Lo spettatore medio è inconsapevole del valore che gli passa davanti, perché non possiede un metro di giudizio valido. I capolavori “popolari” solitamente vengono apprezzati all’unanimità, ma solamente perché strizzano l’occhio anche a loro. Il “Titanic” di James Cameron non mi ha mai fatto impazzire ma è un ottimo film e chiunque se ne può accorgere.
Eppure senza la storia più vecchia del mondo, “Romeo e Giulietta”, quel film non sarebbe piaciuto ai molti. Lo stesso vale per “Pulp fiction” che ha il merito di stravolgere l’idea narrativa del cinema con questo montaggio a dir poco rivoluzionario, eppure il grande pubblico ricorderà i monologhi e i personaggi sopra le righe, interpretati del resto da eccellenti attori.
Quindi come si premuniscono le produzioni per incassare bei dollaroni in un periodo artisticamente povero come questo? Simultaneamente puntano su una storia più basilare possibile, archetipi svuotati di qualunque meraviglioso paradosso, e sull’ambito visivo con la CGI.
Gli effetti speciali stanno sovrastando qualunque decisione: non solamente nei film di genere fantasy o horror, dove sono necessari, ma anche nei generi classici. In diverse scene quanti luoghi apparentemente realistici sono stati fatti al computer? Quanti “trucchetti” sono stati fatti in CGI per risparmiare tempo?
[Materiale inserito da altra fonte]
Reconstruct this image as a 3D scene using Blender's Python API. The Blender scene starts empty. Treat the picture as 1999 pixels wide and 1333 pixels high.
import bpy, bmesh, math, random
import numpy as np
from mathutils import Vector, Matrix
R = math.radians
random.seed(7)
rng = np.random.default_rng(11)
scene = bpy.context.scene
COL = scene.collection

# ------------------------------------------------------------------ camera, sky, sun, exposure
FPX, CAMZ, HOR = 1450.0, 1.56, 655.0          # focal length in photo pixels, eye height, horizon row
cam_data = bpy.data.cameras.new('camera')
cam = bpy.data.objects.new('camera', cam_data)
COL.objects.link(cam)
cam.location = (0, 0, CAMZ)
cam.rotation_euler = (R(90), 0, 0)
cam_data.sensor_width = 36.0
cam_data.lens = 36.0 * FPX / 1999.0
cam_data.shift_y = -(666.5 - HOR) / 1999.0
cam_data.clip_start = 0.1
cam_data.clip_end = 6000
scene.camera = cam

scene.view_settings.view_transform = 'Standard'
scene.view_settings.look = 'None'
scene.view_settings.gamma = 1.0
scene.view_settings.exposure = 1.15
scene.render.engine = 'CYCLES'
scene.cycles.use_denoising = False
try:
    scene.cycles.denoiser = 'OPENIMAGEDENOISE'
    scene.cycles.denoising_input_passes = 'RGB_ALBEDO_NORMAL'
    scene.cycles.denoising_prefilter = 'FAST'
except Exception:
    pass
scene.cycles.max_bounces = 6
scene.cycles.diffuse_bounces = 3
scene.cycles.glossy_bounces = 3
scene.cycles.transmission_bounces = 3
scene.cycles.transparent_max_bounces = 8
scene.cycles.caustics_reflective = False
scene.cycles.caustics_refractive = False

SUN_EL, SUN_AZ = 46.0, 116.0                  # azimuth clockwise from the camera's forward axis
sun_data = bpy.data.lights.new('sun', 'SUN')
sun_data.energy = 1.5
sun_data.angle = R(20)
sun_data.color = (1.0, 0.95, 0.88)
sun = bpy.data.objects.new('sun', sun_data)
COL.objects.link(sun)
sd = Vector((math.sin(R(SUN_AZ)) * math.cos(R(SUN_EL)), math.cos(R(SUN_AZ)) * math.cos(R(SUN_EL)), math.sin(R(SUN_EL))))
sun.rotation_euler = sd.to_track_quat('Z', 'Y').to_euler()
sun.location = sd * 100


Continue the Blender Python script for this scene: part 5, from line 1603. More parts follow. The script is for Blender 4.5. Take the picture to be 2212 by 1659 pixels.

Lo spettatore mainstream è dipendente da questa qualità visiva e quando si imbatte in film precedenti agli anni 2000’, anche opere assolute, non li accettano più e li evitano come la peste.”Ma non è 4k!”, diranno. “Non mi piace, non è bello come quelli della Marvel” li sentirai lamentarsi.
Paradossalmente hanno perfettamente ragione: per loro il Cinema è CGI, quelle splendide immagini posticce e la trama verrà sicuramente dopo. Ciò mi spezza il cuore perché il Cinema vive prima di tutto di Storie. Ecco, siamo tornati al punto di partenza: perché la produzione di “Last Christmas” ha pubblicato un trailer di 3 minuti che mi ha spiegato l’intero film?
La trama non conta più un c*zzo di nulla e lo spettatore non vuole più sorprendersi, nonostante abbia la fobia degli spoiler. Quindi il saggio Synergo ha perfettamente ragione quando tratta l’argomento in uno dei suoi video più profondi “ Un podcast sullo spoiler“.